Opportunity or threat or a measure of both.

Members of Franklin County’s board of supervisors heard during their meeting Tuesday that the proposed Mountain Valley Pipeline could yield long-coveted access to natural gas and accompanying economic benefits, especially if that access helps lure or retain manufacturers.

But they heard also from resident Jim Atkins, who said the proposed buried pipeline “is threatening our people, our culture and history, our drinking water, our farms, our sacred mountains.”

Later, John D’Orazio, president and CEO of Roanoke Gas, told supervisors that his company would be interested in distributing natural gas to Franklin County and Rocky Mount if demand justifies the expense of tapping into the Mountain Valley Pipeline and the related costs of building a transfer station and distribution pipelines to customers.

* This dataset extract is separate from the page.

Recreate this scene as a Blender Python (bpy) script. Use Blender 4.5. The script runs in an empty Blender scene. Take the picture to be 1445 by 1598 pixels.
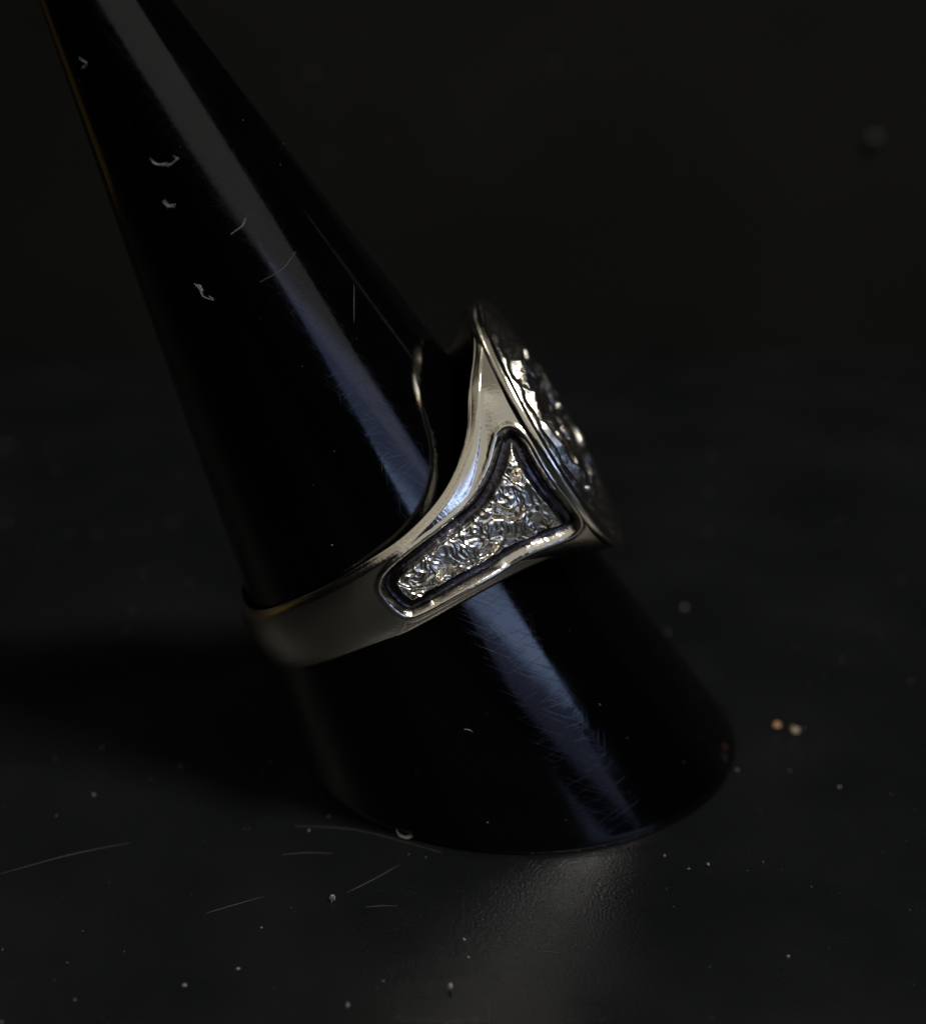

And Chris Whitlow, assistant county administrator, reported that Mountain Valley Pipeline has made a commitment in writing to provide a tap or taps on the high-pressure, 42-inch diameter transmission pipeline as it passes through Franklin County if a local gas company steps up to distribute the gas and the economics of the deal work out.

D’Orazio said a rough estimate suggests the transfer station necessary to step down the pressure of the natural gas, monitor that pressure and install related safety devices would cost about $1.5 million.

Supervisor Ronnie Thompson asked Whitlow who would bear the costs of that infrastructure and wondered whether Mountain Valley Pipeline might commit to shouldering those costs.

Both Whitlow and D’Orazio said the costs might be shared and borne by various contributors, including potential customers, but those variables would depend on demonstrated demand for the natural gas and the costs of distribution. Whitlow said Mountain Valley Pipeline would be encouraged to be a contributor.

Natalie Cox, a spokeswoman for Mountain Valley Pipeline, could not be reached for comment.

As currently configured, the proposed route of the Mountain Valley Pipeline in Franklin County would take it across Cahas Mountain and through properties west of Boones Mill before crossing U.S. 220 a few miles north of Rocky Mount.

D’Orazio said Roanoke Gas’ closest infrastructure that could potentially distribute natural gas south to Franklin County is much further north — currently in the Clearbook area of Roanoke County.

He said the Mountain Valley Pipeline would offer a more economically attractive alternative as a source of natural gas.

County Administrator Rick Huff has said Franklin County has lost at least one potential employer because the county has had no access to natural gas. He has said other prospective companies have probably crossed Franklin County off their site checklists because natural gas has been unavailable.

D’Orazio said access to natural gas could yield economic benefits for Franklin County, noting that the gas is currently abundant, domestically extracted and comparatively cheap. He said manufacturers reliant on natural gas could offer new jobs, new investment and new tax revenues.

Opponents have questioned whether the Mountain Valley Pipeline, a joint venture of EQT Corp. and NextEra Energy, would truly yield economic benefits, especially if the pipeline’s construction and presence cause significant environmental damage, impact wells or springs, threaten safety or affect the value or saleability of properties along its route.

Others have expressed skepticism about Mountain Valley Pipeline’s statements that the natural gas moving through its pipe would be made available to localities or industrial customers.

On Tuesday, Atkins chided supervisors in Franklin County for not taking a formal position about the pipeline. He noted that boards of supervisors in other potentially affected counties, including Montgomery and Roanoke, have taken stances opposing the current route.

Atkins noted, however, that Supervisor Ronnie Thompson has had “the courage to stand with us and voice his opposition to the pipeline.”

Supervisor Bob Camicia noted that both Roanoke and Montgomery counties already have access to natural gas.

Ultimately, if Mountain Valley Pipeline moves forward with its proposed project, the Federal Energy Regulatory Commission will examine potential environmental impacts and weigh whether the pipeline would serve a public benefit.

If FERC greenlights the project, Mountain Valley Pipeline would be able to use eminent domain to buy rights-of-way across private property. That reality has raised more than a few hackles along the proposed pipeline’s 300-mile route through West Virginia and Giles, Montgomery, Roanoke and Franklin counties before the pipeline terminates in Pittsylvania County.